* BEGIN COLLECTED MATERIAL *

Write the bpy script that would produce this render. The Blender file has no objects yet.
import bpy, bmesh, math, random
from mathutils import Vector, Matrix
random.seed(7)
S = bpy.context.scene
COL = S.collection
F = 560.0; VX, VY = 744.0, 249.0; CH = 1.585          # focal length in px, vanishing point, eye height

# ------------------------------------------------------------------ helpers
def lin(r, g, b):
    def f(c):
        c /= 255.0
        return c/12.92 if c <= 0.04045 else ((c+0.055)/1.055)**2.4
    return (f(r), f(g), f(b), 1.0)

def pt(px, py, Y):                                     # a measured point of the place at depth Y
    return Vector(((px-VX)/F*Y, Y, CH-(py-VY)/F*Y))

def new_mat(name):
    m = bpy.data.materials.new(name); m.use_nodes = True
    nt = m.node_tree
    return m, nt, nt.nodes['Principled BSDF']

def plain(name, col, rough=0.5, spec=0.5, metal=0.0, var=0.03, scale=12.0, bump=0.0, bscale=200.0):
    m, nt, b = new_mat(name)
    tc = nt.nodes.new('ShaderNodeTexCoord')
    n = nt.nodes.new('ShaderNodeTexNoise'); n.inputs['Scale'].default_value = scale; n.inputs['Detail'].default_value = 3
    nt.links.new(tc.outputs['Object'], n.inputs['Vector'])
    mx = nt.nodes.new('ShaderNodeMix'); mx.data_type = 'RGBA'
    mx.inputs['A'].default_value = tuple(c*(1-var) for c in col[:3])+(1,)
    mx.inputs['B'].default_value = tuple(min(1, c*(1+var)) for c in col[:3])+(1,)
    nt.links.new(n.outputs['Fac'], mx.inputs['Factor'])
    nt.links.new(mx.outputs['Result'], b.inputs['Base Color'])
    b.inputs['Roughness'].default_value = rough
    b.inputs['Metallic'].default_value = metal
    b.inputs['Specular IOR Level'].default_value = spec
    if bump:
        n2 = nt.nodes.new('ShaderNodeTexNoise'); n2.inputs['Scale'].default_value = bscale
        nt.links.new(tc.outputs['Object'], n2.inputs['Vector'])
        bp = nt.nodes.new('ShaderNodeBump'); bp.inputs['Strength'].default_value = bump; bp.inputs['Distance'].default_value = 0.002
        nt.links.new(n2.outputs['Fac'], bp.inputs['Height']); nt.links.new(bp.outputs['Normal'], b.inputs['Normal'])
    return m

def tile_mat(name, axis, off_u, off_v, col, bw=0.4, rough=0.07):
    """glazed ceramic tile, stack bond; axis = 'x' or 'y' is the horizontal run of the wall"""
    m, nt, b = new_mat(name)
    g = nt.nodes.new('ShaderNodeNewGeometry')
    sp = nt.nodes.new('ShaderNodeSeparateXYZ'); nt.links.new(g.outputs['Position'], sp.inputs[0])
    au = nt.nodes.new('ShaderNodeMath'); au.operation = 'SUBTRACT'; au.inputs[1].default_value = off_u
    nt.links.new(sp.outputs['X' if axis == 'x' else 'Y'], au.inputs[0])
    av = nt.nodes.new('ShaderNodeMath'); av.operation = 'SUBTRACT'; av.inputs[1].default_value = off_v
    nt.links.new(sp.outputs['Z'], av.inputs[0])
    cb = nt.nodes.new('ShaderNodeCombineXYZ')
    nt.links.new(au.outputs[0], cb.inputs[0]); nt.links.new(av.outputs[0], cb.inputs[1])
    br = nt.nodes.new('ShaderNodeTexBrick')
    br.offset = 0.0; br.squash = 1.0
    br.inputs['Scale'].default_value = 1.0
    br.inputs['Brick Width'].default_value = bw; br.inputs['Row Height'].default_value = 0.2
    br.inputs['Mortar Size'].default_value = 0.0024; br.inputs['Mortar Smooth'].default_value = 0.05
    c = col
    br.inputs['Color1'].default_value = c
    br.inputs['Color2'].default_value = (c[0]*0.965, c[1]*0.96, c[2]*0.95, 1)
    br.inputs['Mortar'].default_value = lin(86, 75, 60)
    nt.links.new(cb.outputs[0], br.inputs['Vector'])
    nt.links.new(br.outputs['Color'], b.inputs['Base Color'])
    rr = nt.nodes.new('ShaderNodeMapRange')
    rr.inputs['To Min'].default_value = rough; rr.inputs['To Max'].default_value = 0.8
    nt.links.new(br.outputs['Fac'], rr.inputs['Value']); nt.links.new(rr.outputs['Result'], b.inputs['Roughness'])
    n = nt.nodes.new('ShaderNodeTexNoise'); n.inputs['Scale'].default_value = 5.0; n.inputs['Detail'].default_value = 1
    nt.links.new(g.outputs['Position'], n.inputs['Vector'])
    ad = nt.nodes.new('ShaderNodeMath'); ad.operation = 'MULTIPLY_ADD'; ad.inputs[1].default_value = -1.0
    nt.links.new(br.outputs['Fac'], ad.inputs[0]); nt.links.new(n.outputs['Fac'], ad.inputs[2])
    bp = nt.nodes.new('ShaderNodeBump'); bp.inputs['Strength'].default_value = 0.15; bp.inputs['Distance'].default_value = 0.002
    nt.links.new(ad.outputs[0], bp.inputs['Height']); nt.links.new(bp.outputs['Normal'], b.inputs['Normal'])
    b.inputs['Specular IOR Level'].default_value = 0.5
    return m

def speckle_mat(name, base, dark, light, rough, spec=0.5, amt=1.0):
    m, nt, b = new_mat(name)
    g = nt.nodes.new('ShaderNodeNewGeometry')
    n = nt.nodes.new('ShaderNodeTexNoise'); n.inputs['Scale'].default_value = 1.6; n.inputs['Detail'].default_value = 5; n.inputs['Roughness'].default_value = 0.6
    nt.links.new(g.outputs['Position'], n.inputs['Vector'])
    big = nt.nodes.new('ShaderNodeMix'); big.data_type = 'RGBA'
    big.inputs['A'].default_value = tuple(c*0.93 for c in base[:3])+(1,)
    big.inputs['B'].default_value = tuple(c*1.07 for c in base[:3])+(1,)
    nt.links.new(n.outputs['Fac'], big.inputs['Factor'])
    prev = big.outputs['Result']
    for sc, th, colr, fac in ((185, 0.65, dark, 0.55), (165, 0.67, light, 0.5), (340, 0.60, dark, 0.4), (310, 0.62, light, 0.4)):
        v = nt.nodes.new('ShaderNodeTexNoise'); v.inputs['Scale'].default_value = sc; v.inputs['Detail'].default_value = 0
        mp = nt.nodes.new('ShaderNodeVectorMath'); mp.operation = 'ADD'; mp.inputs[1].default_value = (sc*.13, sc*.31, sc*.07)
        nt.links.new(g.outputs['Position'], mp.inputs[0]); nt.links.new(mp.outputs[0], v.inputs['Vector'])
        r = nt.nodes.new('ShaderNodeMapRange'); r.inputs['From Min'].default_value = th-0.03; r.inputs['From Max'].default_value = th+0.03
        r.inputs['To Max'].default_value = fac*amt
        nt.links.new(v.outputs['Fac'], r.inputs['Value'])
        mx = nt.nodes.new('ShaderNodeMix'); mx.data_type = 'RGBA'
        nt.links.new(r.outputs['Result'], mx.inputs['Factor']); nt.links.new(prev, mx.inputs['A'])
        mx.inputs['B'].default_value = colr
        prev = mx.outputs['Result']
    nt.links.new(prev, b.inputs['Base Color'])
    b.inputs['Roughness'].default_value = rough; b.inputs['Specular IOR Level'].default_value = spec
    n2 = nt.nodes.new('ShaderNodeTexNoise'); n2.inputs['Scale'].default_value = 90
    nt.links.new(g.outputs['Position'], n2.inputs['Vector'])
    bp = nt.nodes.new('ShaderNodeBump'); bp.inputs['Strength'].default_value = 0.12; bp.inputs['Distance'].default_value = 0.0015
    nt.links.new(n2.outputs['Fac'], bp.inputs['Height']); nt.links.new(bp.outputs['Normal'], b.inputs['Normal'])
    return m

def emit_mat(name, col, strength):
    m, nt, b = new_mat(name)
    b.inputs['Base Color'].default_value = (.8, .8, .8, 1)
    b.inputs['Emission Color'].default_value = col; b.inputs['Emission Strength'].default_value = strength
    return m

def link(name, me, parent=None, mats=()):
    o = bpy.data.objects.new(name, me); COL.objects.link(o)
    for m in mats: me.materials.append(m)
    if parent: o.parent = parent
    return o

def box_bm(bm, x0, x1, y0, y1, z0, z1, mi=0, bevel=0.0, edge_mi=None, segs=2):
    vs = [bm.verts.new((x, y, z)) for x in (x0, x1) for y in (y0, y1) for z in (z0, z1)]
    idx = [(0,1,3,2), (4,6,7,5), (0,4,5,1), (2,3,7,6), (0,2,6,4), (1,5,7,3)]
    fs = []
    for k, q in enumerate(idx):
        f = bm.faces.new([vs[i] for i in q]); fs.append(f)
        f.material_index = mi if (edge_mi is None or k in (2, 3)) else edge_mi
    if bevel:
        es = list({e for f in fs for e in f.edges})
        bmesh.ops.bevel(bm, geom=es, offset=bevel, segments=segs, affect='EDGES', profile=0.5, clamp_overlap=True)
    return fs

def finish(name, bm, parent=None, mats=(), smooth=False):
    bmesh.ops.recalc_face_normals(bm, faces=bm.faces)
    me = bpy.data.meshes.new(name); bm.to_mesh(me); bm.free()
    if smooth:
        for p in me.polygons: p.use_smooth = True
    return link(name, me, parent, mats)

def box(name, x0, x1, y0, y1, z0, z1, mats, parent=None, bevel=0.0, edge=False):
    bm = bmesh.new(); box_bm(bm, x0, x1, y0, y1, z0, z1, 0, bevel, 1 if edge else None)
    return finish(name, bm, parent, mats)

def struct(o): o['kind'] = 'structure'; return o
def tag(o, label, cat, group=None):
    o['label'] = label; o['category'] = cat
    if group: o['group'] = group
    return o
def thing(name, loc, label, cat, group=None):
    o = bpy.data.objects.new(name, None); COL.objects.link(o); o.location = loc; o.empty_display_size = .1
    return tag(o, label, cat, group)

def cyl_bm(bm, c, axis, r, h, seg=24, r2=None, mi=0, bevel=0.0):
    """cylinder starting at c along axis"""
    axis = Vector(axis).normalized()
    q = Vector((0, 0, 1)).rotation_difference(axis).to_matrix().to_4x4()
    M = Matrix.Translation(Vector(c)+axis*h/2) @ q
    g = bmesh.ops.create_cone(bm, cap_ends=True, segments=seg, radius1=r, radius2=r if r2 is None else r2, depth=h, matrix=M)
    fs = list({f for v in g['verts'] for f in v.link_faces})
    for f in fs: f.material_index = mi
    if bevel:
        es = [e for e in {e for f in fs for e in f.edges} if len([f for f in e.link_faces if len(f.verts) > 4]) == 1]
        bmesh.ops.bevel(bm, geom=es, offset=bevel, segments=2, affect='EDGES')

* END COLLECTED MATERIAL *

DO THIS: Search the data above for the string "objects" and copy each line that has it.

RESPONSE TO THIS TASK:
Write the bpy script that would produce this render. The Blender file has no objects yet.
    o = bpy.data.objects.new(name, me); COL.objects.link(o)
    o = bpy.data.objects.new(name, None); COL.objects.link(o); o.location = loc; o.empty_display_size = .1